Since returning to the Battalion, I have found that your husband received his wound in doing a very gallant and splendid action. He went out under very heavy fire to bring in a wounded man of another attacking battalion; was himself so severely wounded that he had to return; but in spite of the severity and pain of his wound he went out again, and succeeded in dragging in his man and getting back himself. All through he showed the utmost pluck and endurance, and I understand that he was highly recommended for his magnificent deed.
Please accept my very deep sympathy in your trouble. I know the blow will be a heavy one, and I do feel for you, especially too as your husband told me that your house was destroyed by a bomb not so very long since.

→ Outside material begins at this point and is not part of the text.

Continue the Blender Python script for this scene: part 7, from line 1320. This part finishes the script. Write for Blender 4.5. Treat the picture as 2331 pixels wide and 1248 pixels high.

May you find comfort in the thought that he gave of his very best, and lived and died a real hero, his soul assuredly now in God's keeping. His one thought when I was with him was that you should not worry or be anxious about him.
Yours very sincerely,
(Signed) CT Richards C.F.
Chaplain 7th London Regt.
On the night of the 19/20 May 1918, at about 12.15 pm, a Gotha dropped three bombs - one 300g and two 50g - over Stratford East London. The larger bomb demolished two houses in Maryland Square, damaged fifty others, killed two people and injured seven others. Mrs Rennell and her two children lived at 48 Maryland Square.
The Gotha was shot down by a Bristol fighter over East Ham.
So what did Mrs Rennell mean by her choice of inscription? Was it that understanding is not necessary, you should just put your faith in God because whatever happens is His will? Perhaps, but then she could have found a more Christian source than this to say so. Or does she mean that fate strikes randomly and there is no sense in anything? Who can tell.
[The information about the bombing of East London comes from Ian Castle's wonderfully detailed and informative website: Zeppelin Raids, Goths and 'Giants' Britain's First Blitz 1914-1918.]